→ **Directive**: Isolate every line in the data with the string "that" and copy it.

→ **Dataset excerpt**:
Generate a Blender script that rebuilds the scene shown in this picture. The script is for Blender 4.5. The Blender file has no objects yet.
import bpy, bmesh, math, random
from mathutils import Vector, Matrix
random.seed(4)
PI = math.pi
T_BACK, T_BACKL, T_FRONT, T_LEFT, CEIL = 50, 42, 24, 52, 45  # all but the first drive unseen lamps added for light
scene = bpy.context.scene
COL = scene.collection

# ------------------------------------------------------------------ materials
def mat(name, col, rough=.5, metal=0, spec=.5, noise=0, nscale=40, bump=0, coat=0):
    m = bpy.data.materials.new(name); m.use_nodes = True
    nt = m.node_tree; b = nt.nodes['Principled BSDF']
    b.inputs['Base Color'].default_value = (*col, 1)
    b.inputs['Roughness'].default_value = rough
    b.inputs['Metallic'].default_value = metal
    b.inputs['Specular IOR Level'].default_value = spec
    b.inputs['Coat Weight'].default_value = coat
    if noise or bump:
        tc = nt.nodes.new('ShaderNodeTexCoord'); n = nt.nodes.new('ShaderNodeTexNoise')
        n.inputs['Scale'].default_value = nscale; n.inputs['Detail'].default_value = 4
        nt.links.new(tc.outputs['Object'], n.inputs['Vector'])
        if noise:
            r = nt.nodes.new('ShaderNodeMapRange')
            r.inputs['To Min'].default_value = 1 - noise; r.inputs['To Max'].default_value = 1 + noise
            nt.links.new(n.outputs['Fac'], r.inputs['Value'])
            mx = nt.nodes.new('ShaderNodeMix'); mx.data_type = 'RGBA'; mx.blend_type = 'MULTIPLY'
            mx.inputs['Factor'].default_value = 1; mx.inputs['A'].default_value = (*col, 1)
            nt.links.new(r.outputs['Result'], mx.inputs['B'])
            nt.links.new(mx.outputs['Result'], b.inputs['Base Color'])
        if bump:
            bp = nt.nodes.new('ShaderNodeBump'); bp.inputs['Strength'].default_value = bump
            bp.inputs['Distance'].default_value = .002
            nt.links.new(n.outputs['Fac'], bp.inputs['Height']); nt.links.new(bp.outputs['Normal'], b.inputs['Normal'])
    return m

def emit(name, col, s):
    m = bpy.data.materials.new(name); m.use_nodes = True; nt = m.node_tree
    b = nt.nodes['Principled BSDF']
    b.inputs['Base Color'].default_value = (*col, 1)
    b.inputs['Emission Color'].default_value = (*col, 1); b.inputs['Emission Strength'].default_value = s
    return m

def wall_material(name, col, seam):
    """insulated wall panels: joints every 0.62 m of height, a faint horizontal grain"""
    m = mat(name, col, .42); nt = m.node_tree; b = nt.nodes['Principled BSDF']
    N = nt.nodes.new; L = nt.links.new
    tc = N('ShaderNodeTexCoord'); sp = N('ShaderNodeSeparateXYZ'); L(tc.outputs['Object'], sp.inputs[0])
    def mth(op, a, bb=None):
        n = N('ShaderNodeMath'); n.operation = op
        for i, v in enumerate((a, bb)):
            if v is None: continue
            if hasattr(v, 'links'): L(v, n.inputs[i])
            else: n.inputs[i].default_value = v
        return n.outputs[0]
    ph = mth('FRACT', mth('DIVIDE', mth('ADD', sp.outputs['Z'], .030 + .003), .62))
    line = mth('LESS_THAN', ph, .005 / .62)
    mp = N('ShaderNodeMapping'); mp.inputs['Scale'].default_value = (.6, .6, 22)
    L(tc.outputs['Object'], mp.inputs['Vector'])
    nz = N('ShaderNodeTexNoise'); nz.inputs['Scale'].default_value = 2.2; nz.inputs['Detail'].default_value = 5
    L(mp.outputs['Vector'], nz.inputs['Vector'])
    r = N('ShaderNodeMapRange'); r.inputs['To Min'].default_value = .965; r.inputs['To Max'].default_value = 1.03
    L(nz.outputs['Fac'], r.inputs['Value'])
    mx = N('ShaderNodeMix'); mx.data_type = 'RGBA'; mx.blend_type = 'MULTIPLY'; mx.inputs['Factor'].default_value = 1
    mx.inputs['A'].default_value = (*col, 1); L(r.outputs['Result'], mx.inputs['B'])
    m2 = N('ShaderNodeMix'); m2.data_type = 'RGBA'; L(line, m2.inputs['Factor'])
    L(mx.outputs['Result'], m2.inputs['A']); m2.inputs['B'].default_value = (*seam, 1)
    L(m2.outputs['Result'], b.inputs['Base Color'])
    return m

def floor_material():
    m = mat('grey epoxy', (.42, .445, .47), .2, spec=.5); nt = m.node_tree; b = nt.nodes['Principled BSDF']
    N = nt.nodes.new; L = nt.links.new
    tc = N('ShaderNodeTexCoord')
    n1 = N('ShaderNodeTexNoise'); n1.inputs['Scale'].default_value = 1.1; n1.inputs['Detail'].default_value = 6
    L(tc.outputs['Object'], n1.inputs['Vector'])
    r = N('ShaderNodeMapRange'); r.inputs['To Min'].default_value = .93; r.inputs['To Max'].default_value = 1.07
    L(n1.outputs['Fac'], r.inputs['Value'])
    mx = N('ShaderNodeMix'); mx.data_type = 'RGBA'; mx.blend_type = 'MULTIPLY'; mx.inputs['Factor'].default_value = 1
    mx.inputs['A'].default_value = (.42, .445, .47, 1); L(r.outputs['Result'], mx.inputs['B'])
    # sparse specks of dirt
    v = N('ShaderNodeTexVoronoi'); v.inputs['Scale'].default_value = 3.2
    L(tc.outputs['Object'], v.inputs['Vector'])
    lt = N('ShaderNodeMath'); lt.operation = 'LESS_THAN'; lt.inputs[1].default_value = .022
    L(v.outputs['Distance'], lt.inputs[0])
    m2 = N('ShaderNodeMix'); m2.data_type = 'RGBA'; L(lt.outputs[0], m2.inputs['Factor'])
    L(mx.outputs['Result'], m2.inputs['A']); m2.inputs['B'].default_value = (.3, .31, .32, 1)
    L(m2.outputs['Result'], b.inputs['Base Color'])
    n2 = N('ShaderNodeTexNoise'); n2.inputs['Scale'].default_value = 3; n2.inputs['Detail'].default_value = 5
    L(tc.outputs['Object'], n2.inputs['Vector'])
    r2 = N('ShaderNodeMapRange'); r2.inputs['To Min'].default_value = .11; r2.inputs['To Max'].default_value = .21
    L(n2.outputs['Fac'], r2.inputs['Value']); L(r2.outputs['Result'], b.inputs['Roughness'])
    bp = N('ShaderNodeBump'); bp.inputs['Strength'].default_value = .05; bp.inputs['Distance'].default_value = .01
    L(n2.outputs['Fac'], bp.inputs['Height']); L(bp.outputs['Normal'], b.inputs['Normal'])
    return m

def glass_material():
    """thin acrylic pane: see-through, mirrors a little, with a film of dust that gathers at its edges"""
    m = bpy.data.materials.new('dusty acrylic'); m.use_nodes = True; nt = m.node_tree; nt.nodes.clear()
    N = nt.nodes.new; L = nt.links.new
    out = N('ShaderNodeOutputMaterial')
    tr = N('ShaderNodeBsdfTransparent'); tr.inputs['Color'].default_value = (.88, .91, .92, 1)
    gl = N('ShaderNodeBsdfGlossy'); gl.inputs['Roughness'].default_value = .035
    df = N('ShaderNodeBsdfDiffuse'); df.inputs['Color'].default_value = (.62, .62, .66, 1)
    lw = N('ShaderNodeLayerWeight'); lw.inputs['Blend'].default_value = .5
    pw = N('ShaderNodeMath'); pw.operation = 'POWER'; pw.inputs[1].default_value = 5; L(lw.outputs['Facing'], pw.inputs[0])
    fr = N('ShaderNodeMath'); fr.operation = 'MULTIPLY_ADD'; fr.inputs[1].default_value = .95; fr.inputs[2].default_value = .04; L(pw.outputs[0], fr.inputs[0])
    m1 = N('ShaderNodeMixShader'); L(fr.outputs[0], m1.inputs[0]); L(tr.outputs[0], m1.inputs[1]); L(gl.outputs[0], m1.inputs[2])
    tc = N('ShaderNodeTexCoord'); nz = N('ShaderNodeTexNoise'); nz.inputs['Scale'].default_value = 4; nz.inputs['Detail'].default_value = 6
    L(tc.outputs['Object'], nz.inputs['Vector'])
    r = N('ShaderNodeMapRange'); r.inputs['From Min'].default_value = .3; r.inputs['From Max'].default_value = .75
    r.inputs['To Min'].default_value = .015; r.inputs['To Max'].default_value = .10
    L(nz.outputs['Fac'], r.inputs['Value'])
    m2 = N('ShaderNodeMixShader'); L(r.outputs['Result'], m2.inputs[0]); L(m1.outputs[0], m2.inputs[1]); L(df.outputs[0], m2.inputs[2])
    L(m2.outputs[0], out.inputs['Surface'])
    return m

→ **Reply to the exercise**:
Generate a Blender script that rebuilds the scene shown in this picture. The script is for Blender 4.5. The Blender file has no objects yet.
    """thin acrylic pane: see-through, mirrors a little, with a film of dust that gathers at its edges"""